══ Dataset content
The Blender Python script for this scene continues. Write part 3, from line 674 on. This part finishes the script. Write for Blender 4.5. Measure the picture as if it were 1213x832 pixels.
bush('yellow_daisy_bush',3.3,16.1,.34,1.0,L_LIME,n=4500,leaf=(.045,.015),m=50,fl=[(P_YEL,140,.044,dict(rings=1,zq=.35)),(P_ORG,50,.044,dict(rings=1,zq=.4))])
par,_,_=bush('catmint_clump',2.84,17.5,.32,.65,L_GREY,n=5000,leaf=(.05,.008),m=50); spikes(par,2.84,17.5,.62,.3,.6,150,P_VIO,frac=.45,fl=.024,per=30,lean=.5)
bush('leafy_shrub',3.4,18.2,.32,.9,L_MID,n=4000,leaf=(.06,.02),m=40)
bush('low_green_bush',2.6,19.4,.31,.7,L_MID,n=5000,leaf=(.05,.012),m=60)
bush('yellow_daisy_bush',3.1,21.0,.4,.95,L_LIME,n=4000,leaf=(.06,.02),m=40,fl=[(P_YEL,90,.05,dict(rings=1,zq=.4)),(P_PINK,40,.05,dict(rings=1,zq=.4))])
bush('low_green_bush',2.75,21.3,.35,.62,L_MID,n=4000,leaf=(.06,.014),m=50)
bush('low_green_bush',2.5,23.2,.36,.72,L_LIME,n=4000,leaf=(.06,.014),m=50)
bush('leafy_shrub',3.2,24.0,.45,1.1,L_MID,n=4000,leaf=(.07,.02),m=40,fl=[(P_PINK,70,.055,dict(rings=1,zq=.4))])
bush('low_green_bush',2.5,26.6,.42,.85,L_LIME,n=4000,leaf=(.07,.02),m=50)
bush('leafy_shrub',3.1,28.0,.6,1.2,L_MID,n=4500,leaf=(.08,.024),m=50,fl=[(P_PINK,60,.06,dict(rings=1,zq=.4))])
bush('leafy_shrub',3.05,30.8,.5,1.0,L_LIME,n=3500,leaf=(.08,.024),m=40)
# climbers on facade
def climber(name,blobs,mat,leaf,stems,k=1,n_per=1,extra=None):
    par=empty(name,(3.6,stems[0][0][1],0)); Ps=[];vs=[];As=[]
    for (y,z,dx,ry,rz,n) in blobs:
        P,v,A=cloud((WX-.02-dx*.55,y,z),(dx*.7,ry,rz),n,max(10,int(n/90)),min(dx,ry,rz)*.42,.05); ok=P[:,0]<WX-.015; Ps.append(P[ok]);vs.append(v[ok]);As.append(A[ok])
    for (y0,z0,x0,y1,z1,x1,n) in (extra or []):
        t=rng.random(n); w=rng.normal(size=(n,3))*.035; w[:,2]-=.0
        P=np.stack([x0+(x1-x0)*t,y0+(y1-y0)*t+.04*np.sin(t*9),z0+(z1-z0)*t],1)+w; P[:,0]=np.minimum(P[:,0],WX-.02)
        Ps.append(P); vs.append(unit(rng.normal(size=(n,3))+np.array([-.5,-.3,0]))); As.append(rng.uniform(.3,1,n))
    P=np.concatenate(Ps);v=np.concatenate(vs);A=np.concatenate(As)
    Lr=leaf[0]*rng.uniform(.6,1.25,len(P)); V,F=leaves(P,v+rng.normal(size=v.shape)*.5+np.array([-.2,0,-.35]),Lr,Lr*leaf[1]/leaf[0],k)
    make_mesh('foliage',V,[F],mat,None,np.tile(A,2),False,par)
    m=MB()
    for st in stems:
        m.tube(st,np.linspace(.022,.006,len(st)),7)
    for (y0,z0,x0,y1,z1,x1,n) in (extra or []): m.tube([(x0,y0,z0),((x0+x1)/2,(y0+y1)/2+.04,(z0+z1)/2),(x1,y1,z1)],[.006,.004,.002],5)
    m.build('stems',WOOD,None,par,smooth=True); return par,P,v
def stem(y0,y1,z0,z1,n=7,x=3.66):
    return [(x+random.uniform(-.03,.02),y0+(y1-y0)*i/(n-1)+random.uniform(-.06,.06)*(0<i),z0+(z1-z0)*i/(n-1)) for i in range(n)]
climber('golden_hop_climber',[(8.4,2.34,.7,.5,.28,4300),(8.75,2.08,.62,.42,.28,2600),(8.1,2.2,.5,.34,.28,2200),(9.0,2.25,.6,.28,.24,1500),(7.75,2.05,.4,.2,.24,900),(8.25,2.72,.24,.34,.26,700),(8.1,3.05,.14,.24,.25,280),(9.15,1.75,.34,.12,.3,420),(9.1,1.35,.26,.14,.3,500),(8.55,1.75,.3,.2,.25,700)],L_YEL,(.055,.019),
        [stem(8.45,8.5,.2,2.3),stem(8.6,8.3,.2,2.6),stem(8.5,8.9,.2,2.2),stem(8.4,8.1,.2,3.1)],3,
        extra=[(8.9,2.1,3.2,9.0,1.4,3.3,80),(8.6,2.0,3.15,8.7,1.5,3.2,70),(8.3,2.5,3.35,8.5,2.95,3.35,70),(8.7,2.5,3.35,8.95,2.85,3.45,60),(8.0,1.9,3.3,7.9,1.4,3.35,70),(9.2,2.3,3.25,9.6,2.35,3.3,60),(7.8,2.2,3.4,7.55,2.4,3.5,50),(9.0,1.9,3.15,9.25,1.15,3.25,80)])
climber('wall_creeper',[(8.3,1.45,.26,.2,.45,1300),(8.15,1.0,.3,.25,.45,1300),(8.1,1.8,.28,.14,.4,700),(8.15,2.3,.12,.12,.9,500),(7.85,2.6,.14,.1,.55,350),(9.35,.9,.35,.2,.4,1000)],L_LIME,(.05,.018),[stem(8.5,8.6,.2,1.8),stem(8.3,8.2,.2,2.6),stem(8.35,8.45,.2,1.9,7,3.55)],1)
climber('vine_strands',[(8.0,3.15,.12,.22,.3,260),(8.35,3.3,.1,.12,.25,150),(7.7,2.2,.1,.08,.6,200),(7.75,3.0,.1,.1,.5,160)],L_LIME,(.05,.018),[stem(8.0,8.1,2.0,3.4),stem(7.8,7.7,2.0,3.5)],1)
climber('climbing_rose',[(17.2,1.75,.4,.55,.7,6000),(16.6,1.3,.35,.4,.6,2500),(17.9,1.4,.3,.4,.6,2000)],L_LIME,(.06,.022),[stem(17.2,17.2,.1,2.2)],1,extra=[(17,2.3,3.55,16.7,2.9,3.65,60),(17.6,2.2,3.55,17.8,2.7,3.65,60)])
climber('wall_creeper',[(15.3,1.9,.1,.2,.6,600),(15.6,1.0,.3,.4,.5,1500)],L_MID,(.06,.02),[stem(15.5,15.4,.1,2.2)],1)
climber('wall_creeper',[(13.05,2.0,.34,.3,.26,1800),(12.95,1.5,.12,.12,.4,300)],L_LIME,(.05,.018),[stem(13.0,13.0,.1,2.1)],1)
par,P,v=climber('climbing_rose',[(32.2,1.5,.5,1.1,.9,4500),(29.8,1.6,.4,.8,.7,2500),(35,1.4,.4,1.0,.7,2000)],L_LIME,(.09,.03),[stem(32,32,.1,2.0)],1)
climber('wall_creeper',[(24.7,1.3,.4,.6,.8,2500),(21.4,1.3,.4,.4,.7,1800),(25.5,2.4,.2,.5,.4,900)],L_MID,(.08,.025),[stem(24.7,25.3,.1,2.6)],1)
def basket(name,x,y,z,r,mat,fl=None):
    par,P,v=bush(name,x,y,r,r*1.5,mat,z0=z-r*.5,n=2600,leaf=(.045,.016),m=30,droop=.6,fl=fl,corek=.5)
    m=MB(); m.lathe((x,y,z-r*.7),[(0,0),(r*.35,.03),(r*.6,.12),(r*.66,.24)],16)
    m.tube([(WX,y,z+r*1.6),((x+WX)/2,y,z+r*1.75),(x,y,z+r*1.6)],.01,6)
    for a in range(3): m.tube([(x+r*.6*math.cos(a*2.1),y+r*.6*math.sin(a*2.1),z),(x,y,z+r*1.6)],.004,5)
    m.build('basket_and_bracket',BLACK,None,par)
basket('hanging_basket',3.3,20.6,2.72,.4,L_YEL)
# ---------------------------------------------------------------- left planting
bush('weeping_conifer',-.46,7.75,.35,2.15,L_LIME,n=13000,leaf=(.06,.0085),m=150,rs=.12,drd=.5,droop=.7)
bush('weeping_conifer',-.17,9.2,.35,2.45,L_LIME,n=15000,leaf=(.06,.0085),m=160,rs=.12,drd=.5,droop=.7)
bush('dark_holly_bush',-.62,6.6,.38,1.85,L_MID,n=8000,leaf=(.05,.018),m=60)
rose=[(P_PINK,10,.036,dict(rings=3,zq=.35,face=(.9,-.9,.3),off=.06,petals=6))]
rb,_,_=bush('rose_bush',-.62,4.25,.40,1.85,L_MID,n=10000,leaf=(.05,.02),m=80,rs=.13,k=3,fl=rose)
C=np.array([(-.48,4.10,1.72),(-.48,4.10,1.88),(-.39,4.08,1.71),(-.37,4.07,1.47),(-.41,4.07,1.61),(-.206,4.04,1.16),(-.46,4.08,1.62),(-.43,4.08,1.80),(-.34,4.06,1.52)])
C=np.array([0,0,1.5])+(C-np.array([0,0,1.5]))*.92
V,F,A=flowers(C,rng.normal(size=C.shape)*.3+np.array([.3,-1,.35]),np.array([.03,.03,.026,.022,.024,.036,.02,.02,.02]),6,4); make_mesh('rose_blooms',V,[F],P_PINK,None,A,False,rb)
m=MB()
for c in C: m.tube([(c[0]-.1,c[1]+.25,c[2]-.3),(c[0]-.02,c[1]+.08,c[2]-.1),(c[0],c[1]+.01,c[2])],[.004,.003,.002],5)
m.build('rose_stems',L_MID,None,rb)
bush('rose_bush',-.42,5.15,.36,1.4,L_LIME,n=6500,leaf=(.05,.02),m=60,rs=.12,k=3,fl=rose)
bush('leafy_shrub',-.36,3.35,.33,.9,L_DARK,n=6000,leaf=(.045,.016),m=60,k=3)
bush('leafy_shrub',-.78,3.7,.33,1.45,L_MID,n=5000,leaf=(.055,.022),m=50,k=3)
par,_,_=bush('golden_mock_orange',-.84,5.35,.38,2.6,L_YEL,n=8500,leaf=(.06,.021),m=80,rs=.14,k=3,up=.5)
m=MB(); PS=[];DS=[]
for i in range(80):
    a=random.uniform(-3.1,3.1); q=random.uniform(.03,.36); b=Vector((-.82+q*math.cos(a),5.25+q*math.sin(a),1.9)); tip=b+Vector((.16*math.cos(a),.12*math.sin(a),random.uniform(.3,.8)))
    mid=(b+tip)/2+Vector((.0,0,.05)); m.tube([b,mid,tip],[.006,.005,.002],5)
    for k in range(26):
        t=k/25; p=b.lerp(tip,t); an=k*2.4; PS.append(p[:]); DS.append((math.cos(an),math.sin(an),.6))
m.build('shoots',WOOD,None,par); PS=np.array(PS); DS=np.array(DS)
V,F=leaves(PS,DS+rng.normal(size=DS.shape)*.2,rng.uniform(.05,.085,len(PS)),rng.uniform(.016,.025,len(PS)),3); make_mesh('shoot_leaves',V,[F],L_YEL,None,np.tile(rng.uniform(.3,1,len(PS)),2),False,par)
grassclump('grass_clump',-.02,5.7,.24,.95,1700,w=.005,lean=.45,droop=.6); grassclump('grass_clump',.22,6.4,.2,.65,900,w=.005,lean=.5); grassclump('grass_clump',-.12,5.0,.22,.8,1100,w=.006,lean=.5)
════
**Aim of the task:** Locate the lines above that hold the word "random". Show every one of them.

**Complete response:**
        t=rng.random(n); w=rng.normal(size=(n,3))*.035; w[:,2]-=.0
    return [(x+random.uniform(-.03,.02),y0+(y1-y0)*i/(n-1)+random.uniform(-.06,.06)*(0<i),z0+(z1-z0)*i/(n-1)) for i in range(n)]
    a=random.uniform(-3.1,3.1); q=random.uniform(.03,.36); b=Vector((-.82+q*math.cos(a),5.25+q*math.sin(a),1.9)); tip=b+Vector((.16*math.cos(a),.12*math.sin(a),random.uniform(.3,.8)))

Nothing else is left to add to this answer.